PensionsTax reform group highlights ‘flaws’ in government pension strategy

Tax reform group highlights ‘flaws’ in government pension strategy

The planned reduction to the pension money purchase annual allowance could lead to financial hardship for certain individuals

Tax reform group highlights ‘flaws’ in government pension strategy

The CIOT’s Low Incomes Tax Reform Group (LITRG) has voiced concerns that the government’s planned reduction to the pension money purchase annual allowance (MPAA) could lead to financial hardship for certain individuals and risked promoting a “disjointed savings policy to the public”.

Rules introduced in April 2015 enabled individuals to access defined contribution pensions according to their needs. The MPAA serves to restrict “tax-relieved contributions to a pension when someone has already accessed their pension savings and wishes to make further payment”, the LITRG said. The reduction in MPAA to £4,000 a year from £10,000 will “limit the extent to which individuals who have already accessed pension savings can recycle this cash back into pensions”, and claim double tax relief.

In its consultation document, the treasury estimated that the MPAA reduction will affect fewer than 3% of savers, however the LITRG has warned that this figure could be inaccurate, as it is too early to predict the impact that pension freedoms and the Lifetime ISA will have on savings patterns. The LITRG has therefore recommended a review of the £4,000 limit every three years.

The reform group also said that the government risked promoting a “disjointed savings policy”, as benefiting from double tax relief (which the MPAA reduction aimed to prevent) was possible if individuals used a Lifetime ISA from April 2017 and at age 60 moved the money into a pension.

The LITRG argued that in cases where individuals exceeded the £4,000 allowance, they should be able to pay the tax due from the fund in order to prevent financial hardship. Compliance guidance relating to the MPAA was “inadequate”, the group added.

Robin Williamson, technical director of the LITRG said: “Maintaining a reduced money purchase annual allowance is preferable to an absolute prohibition on any reinvestment into a pension.
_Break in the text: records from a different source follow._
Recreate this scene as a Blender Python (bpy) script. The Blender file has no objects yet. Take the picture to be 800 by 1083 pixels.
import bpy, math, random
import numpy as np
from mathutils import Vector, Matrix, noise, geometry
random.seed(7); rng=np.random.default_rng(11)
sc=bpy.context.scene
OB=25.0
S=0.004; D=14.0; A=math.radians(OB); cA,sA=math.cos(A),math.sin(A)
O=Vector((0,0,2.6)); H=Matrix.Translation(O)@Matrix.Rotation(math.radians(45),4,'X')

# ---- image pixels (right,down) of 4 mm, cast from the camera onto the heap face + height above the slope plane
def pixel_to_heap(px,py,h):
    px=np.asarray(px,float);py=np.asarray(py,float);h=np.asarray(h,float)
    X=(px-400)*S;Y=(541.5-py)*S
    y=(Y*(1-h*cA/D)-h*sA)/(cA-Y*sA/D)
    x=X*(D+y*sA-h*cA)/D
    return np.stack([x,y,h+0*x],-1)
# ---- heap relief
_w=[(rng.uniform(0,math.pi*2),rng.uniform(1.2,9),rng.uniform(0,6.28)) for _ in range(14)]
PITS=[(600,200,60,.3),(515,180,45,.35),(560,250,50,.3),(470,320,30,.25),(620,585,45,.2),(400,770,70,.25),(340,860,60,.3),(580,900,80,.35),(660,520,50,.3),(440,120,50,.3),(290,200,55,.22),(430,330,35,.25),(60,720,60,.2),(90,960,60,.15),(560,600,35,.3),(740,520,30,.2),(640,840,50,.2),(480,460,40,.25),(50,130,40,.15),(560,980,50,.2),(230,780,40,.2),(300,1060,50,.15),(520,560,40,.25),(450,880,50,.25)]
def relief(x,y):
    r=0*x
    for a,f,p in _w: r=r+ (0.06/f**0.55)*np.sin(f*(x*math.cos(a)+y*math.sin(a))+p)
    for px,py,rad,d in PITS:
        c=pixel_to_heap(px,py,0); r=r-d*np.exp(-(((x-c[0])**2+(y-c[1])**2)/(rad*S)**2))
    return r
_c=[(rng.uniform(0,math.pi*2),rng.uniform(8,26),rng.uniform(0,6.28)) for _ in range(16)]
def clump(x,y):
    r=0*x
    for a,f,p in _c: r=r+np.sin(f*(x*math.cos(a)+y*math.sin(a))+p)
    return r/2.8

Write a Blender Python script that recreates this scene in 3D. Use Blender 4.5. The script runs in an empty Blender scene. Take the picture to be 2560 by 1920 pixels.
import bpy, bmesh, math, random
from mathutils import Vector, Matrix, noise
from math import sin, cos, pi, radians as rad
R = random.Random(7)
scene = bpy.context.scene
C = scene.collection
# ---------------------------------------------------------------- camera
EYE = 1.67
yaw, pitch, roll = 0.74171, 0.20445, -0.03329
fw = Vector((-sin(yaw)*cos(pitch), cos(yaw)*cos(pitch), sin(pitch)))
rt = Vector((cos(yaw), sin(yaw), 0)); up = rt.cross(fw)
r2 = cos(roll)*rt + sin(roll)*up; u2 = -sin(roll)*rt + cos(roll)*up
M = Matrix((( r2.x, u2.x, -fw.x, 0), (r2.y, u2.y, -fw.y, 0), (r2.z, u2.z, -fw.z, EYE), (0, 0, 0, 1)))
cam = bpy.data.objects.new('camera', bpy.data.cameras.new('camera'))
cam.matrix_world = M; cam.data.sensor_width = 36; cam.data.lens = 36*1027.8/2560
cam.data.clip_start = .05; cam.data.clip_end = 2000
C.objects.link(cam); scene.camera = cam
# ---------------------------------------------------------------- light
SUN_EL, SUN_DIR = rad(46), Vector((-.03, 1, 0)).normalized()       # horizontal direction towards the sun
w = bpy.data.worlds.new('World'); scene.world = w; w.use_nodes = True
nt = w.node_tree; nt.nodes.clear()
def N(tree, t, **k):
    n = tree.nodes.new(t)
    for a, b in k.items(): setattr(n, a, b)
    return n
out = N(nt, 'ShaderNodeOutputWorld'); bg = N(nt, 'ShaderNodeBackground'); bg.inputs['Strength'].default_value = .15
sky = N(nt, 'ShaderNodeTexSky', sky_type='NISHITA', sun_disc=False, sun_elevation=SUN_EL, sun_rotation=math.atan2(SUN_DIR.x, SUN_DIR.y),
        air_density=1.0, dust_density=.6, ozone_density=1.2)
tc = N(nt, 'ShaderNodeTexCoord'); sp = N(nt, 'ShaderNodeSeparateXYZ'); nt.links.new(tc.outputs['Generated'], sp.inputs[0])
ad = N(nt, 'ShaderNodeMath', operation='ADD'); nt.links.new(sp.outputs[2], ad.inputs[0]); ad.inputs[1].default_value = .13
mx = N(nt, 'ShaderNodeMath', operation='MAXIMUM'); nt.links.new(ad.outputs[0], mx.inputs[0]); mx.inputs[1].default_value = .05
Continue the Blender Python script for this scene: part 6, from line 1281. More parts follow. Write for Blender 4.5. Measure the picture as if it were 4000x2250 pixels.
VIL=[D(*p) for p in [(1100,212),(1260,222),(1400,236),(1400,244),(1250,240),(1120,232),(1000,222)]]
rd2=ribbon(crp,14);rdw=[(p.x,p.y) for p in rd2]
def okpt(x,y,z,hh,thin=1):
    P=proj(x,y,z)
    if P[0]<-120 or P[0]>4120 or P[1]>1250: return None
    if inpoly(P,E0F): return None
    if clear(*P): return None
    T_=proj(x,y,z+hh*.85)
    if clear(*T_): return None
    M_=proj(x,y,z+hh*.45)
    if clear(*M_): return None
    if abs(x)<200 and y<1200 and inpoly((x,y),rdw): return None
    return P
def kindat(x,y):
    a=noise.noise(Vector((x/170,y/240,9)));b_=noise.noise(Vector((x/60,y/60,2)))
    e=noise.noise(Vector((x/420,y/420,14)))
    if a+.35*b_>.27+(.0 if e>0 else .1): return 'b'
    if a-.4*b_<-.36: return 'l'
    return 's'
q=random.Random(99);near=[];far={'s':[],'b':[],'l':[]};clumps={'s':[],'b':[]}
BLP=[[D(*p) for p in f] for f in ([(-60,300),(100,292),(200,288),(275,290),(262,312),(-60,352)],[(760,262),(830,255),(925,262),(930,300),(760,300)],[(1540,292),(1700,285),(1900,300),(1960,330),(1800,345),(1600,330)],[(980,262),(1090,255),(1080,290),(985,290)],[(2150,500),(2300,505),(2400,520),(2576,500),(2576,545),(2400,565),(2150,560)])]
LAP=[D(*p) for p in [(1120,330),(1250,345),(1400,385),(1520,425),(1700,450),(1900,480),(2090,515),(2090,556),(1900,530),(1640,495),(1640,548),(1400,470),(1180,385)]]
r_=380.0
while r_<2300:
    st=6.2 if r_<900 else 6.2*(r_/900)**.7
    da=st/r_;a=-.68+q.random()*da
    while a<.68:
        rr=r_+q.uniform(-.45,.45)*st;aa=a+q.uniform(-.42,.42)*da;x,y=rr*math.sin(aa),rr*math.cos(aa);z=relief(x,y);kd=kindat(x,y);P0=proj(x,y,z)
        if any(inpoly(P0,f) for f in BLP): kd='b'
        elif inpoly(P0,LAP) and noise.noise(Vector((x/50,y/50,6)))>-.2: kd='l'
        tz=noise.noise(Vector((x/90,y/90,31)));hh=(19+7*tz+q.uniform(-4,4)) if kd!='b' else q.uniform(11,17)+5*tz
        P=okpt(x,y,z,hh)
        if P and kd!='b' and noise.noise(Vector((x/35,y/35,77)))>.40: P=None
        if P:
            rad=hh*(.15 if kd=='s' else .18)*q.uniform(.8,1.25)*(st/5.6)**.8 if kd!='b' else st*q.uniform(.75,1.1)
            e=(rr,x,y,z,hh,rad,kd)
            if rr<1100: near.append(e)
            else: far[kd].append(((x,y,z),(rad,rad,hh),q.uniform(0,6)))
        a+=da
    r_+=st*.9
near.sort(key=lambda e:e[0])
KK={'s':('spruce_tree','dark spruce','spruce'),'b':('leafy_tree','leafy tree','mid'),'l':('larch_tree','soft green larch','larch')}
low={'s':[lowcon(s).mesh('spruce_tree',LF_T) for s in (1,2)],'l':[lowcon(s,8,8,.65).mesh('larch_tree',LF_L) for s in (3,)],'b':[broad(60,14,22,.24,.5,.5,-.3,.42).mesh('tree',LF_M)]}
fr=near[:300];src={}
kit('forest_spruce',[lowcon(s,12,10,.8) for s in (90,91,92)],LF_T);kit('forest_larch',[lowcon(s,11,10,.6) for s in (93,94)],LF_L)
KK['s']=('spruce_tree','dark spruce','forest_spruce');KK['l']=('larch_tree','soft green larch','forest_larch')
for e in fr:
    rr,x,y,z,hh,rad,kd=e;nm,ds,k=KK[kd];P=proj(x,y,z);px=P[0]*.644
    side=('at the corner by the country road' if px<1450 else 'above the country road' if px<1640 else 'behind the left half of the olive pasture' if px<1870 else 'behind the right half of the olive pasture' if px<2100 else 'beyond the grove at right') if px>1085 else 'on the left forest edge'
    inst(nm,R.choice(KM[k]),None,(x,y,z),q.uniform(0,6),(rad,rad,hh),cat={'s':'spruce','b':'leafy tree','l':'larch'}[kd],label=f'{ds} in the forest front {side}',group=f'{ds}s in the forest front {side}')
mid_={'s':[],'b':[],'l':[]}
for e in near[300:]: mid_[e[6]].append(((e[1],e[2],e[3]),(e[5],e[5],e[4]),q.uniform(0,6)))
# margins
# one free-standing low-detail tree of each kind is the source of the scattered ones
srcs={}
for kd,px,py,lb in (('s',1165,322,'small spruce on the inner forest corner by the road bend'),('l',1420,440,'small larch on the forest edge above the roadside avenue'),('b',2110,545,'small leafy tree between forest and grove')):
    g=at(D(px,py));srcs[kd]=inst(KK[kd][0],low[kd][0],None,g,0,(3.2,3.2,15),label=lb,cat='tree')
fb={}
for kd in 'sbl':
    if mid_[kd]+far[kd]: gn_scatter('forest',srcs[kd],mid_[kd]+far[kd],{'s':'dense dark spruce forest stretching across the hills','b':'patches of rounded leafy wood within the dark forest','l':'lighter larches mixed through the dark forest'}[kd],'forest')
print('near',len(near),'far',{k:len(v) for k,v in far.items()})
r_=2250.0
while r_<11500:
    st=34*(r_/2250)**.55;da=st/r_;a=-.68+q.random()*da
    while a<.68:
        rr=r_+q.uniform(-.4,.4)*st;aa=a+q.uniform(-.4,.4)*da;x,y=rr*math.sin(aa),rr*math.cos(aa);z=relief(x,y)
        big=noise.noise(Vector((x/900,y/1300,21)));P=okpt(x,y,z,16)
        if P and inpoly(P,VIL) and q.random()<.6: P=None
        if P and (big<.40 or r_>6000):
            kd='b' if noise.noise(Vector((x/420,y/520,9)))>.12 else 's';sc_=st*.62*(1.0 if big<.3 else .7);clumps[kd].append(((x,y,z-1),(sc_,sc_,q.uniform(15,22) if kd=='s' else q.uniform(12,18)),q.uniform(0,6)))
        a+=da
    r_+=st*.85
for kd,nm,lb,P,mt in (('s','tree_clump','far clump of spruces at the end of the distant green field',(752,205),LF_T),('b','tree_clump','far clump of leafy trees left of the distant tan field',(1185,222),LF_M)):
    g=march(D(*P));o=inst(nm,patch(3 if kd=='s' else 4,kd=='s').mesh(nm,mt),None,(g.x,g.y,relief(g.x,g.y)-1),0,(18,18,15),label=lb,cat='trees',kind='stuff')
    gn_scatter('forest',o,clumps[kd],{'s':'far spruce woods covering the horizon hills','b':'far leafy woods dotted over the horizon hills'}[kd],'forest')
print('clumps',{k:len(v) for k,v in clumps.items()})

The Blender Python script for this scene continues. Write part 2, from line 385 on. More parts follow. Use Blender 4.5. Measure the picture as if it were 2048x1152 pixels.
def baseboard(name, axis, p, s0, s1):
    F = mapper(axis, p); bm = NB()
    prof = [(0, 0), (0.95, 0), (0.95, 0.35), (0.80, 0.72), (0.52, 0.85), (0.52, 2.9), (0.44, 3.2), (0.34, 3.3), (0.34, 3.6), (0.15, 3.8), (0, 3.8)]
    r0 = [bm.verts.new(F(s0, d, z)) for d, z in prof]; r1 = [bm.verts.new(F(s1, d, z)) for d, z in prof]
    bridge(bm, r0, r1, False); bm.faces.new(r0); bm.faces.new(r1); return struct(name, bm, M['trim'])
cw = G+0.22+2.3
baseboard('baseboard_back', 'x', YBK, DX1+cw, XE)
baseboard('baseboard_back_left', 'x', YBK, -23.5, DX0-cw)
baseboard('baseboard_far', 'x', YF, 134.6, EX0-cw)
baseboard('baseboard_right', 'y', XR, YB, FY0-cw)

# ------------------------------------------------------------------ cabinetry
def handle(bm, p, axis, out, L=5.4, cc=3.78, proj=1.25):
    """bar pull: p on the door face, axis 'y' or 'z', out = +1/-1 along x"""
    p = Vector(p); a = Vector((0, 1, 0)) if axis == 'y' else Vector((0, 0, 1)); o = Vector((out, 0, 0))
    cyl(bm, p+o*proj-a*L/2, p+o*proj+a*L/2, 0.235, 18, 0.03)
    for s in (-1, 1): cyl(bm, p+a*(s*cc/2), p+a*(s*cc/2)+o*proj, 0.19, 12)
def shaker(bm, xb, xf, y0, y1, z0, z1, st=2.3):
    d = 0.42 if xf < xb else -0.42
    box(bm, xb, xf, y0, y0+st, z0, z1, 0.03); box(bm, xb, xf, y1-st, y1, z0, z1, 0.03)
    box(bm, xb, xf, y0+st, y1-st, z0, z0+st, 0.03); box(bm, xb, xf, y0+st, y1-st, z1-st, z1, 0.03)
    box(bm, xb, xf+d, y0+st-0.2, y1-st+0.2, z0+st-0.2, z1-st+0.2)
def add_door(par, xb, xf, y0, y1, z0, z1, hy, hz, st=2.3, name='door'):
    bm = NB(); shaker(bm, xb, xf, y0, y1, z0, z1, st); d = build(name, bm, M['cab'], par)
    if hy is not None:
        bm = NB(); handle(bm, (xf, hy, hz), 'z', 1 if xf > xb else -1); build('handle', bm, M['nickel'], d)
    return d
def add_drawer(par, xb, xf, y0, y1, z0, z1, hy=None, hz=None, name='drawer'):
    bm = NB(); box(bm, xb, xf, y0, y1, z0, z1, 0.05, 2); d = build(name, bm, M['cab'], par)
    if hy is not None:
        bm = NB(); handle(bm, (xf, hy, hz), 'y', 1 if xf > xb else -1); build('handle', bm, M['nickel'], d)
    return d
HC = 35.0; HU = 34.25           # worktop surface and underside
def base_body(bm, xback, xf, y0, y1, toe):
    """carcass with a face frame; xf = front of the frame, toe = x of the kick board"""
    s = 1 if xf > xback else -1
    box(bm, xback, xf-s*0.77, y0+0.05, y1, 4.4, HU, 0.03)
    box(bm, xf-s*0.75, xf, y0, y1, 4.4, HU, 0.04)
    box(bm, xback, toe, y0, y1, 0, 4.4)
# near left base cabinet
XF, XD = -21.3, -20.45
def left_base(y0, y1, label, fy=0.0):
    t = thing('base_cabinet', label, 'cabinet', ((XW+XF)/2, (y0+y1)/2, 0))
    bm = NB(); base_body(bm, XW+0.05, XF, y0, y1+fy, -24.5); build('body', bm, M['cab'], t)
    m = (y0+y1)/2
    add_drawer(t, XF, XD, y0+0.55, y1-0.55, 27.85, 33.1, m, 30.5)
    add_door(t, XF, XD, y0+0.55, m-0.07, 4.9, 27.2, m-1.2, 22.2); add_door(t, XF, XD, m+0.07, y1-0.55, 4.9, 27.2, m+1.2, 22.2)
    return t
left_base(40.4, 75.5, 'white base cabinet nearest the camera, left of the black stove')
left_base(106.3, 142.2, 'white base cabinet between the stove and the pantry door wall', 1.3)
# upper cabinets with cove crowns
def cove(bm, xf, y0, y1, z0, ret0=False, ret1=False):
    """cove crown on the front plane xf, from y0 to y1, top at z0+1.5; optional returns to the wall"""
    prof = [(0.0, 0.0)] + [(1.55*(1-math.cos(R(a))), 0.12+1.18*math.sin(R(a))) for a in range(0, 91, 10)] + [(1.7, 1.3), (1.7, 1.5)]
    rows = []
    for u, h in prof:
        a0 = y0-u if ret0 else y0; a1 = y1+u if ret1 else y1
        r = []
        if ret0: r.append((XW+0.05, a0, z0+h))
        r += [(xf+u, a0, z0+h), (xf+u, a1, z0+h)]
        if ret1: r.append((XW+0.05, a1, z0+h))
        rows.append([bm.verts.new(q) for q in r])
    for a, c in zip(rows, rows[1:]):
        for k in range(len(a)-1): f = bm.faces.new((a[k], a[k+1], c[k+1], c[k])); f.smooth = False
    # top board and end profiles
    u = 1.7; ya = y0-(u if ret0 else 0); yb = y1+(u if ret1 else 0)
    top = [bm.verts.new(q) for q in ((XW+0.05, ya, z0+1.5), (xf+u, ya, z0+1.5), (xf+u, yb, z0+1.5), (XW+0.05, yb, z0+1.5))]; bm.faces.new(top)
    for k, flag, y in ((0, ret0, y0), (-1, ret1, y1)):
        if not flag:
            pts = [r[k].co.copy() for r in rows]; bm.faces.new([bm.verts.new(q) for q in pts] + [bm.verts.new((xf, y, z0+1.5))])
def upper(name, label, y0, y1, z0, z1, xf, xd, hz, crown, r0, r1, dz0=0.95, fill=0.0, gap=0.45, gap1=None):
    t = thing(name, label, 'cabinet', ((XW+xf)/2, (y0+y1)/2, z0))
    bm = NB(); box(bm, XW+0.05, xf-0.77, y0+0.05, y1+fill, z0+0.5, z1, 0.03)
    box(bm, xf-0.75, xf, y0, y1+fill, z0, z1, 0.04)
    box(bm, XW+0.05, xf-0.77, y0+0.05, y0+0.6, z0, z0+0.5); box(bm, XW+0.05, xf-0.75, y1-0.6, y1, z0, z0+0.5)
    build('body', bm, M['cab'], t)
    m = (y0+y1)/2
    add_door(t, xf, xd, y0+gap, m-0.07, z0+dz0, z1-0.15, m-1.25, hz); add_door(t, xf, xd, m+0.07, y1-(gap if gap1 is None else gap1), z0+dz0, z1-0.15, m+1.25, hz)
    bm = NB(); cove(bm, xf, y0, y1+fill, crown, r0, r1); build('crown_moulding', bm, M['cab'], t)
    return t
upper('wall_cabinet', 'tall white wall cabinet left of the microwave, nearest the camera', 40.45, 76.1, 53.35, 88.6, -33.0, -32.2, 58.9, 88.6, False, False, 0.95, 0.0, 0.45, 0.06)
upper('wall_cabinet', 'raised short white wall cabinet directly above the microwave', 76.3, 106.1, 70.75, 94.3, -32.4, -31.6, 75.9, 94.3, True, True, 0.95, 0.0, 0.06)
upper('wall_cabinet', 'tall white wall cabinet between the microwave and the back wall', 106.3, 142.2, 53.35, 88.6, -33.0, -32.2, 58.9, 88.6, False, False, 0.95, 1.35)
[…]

But reducing it to £4,000 from April 2017, which equates to savings of £333 a month, is very likely to catch out people of limited means who, for example, may have taken a pension lump sum to repay their mortgage or debts, then reinvested their new-found disposable income towards their retirement.

“Clear warnings as to the limit on further pension savings must be given in official and pension company guidance, and the potential tax charge if the MPAA is exceeded.”

“Some of the guidance on the MPAA currently provided on various government websites is disjointed, inadequate and potentially misleading. We urge that this is reviewed as a priority, before the reduction in MPAA from April 2017; and that it is kept under review as the programme of change for public financial guidance develops,” he added.

The MPAA reduction applies from April this year.